9 responses to “Let MySQL Go: Oracle, Open Source, and the EU”

  1. Peter Jillings

    MySQL is too important a community asset to let a MNC own it. The EU understands that its role is protect freedom from corporate exploitation, and to keep open source in the public domain. If Oracle owned MySQL, they could immediately remove it from hard drives across the world, and THAT’s NOT OK.

  2. Rian Puna

    “… ….or IBM’s acquisition of Informix: dead, gone, and forgotten, …” you must be kidding right? or is it ignorance?

  3. Josh

    RIan,

    I guess my overly strong language probably deserved yours. I’m neither kidding nor ignorant: Informix is a shadow of a shadow of its former self in the database market, thanks to IBM’s disinterest in doing much beyond maintaining the brand and supporting existing customers. Okay, it’s not dead. But being among the living dead isn’t much better either.

  4. Colin White

    Agree on the MySQL analysis. I agree with Rian Puna on your Informix position. IBM is continuing to enhance Informix. It’s like saying IMS is dead. Both Informix and IMS are doing quite nicely for IBM.

    1. Josh

      Colin,
      You and I were both there in the heyday, when Informix was an independent company and it contended head to head with Oracle, Sybase, Ingres, etc. Where I sit in the enterprise software space, I never hear Informix mentioned by a prospect on a short list for a new DBMS deployment. IBM may keep poking at Informix, but it’s not in the limelight of the market.

      Josh

      1. Zoli Erdos

        I’m missing highway humor… like this classic, showing the Oracle HQ as background:

        “You just passed Redwood Shores. So did we. Informix”

        Priceless. Too bad there was no Flickr or even digital cameras to preserve it.

  5. Josh Berkus

    Josh,

    Actually, I get paid pretty well to work on open source technology. So do most OSS developers. There’s some kind of myth that most OSS developers are working in their spare time, for free; in reality, the OSS developers who write the most code generally collect generous salaries or are getting equity.
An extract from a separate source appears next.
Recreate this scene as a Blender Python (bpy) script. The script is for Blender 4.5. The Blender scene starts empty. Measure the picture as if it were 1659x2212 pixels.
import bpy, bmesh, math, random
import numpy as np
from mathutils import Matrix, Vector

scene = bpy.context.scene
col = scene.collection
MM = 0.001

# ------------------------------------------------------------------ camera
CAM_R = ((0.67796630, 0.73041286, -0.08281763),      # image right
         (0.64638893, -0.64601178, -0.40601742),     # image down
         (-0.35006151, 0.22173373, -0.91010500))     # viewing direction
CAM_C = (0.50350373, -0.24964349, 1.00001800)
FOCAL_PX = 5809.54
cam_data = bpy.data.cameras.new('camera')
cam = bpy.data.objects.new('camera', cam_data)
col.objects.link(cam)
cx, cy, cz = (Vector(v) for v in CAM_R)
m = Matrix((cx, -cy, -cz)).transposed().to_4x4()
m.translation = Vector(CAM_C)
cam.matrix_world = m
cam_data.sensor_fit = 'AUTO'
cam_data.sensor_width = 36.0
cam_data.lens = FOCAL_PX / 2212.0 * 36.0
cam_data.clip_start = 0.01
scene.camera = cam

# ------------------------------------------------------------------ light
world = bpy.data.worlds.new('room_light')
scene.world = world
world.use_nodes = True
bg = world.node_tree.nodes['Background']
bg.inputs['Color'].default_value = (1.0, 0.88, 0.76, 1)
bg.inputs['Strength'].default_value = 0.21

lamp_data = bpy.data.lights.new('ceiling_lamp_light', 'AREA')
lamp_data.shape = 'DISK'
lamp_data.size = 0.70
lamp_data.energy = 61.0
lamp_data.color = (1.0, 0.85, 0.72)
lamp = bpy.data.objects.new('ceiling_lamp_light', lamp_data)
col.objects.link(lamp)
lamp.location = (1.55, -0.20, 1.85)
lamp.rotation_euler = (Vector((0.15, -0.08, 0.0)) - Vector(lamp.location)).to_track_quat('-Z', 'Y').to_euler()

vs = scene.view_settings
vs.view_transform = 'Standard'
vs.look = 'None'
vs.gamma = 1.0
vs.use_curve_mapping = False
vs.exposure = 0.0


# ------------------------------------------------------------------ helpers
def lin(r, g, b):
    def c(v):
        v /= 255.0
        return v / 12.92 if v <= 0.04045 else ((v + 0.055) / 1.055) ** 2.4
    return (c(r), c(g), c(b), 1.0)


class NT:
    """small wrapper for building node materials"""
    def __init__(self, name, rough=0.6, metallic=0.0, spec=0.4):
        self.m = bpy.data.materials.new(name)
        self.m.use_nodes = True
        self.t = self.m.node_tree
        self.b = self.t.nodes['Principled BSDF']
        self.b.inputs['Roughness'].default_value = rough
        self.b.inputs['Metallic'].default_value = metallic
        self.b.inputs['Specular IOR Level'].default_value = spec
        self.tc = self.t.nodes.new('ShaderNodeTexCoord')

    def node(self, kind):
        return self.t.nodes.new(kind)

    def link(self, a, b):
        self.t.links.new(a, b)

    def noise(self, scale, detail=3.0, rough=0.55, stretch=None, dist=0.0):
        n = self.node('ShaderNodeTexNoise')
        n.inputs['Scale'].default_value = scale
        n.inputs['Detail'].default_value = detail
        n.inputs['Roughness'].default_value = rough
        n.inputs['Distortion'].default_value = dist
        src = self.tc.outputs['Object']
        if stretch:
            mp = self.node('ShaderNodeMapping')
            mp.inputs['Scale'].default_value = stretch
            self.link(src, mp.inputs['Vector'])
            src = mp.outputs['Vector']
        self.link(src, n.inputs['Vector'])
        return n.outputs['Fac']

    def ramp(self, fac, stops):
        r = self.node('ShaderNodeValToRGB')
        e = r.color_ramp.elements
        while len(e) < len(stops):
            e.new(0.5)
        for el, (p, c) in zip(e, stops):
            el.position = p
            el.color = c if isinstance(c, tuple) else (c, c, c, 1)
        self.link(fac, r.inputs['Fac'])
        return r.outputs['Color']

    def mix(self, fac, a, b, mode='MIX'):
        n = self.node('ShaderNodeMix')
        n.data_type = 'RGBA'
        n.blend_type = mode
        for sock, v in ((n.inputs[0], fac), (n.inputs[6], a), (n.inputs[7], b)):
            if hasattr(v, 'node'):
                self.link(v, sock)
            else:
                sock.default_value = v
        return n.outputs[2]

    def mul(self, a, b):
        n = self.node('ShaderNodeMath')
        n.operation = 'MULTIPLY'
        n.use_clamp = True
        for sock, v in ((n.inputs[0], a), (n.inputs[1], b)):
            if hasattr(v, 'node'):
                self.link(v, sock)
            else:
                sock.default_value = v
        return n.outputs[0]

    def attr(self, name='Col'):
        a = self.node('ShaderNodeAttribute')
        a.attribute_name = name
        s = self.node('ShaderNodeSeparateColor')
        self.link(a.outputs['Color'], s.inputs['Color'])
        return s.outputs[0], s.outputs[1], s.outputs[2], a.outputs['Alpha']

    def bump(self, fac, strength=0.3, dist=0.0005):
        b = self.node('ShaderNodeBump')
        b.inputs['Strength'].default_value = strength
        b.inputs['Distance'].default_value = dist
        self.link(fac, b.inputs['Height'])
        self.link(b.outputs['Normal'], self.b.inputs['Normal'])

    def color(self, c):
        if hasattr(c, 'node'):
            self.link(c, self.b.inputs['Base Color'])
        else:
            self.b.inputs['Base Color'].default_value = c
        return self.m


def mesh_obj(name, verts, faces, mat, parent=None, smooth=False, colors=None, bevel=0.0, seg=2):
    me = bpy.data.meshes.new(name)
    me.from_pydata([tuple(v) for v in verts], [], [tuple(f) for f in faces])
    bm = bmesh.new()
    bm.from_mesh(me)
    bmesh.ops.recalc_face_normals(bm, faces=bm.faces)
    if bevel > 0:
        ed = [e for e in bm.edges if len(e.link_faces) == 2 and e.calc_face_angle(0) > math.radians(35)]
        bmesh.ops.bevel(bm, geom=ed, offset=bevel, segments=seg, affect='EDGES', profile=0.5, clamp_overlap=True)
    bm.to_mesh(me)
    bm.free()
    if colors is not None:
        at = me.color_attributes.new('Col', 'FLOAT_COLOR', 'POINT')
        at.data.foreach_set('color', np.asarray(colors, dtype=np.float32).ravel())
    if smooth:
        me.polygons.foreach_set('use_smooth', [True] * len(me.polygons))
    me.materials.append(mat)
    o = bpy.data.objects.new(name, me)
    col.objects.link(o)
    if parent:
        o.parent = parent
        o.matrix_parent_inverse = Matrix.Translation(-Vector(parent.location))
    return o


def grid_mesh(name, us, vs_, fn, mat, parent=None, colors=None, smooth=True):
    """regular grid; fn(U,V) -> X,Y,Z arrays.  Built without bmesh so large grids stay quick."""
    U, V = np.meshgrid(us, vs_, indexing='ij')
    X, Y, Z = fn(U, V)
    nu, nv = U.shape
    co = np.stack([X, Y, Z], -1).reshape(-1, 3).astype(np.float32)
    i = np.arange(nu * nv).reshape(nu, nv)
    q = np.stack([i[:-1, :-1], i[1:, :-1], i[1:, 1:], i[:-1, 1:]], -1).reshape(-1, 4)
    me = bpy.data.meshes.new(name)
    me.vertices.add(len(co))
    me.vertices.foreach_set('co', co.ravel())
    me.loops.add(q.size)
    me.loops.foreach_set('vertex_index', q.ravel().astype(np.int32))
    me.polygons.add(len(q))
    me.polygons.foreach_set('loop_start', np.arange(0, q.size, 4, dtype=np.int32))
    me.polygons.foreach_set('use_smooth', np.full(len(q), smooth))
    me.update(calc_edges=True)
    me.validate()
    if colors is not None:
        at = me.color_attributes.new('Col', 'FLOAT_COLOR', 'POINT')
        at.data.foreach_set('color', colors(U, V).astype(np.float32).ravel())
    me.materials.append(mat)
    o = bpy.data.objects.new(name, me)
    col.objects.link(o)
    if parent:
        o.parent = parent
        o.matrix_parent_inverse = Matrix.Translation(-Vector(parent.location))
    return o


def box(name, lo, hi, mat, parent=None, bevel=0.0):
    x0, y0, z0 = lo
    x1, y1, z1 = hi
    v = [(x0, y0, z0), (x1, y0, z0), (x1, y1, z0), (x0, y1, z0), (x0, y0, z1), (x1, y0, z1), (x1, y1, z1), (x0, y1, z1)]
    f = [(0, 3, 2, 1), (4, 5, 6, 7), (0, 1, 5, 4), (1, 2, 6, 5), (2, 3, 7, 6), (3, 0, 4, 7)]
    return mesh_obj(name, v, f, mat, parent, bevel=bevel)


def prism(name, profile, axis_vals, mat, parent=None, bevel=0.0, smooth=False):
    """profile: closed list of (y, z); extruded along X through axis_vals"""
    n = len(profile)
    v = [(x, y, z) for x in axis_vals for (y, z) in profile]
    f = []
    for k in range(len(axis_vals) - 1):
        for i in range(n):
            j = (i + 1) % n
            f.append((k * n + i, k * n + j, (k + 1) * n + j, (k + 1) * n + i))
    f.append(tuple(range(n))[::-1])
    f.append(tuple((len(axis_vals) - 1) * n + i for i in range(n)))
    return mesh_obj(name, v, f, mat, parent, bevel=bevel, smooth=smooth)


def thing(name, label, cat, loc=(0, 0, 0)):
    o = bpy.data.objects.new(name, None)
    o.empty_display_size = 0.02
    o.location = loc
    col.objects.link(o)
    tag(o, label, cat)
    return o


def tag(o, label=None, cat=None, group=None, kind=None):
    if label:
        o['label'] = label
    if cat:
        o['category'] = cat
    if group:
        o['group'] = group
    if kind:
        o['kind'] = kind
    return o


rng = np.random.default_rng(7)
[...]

    Of course, there are certainly OSS developers who get taken advantage of by VCs, but there are proprietary software developers who get taken advantage of as well, and business people, marketeers, etc. It’s how VC works, and you just have to understand the Faustian bargain you’re signing when you take it.

  6. Josh

    Josh,

    Every briefing I’ve ever had with a venture-backed open source apps company has included the prospect of an army of developers willing to work for free. It’s true some of you are drawing salaries for your work, but the model has always been postulated at the VC level on some degree of free labor.

    Josh

  7. Mark Smith

    I think you just don’t get open source.

    The majority of open source development I’ve done has been salaried – fixing a bug, or adding a feature to an existing tool that my company uses. It’s never a large amount of work, and pretty much always cheaper than buying a commercial product instead of using the open source equivalent and having to get stuck in. I win, my company wins, and the open source project wins.

    I do also occasionally do this sort of thing in my free time, and again, I do it because I want the tools I use to be better, and I’m not paying for them – so why expect someone else to fix them for me?

    Finally, you can’t use proposals to VCs as evidence of the truth. Proposals to VCs are only as close to the truth as they have to be. If open source development is exploitative, I don’t feel exploited.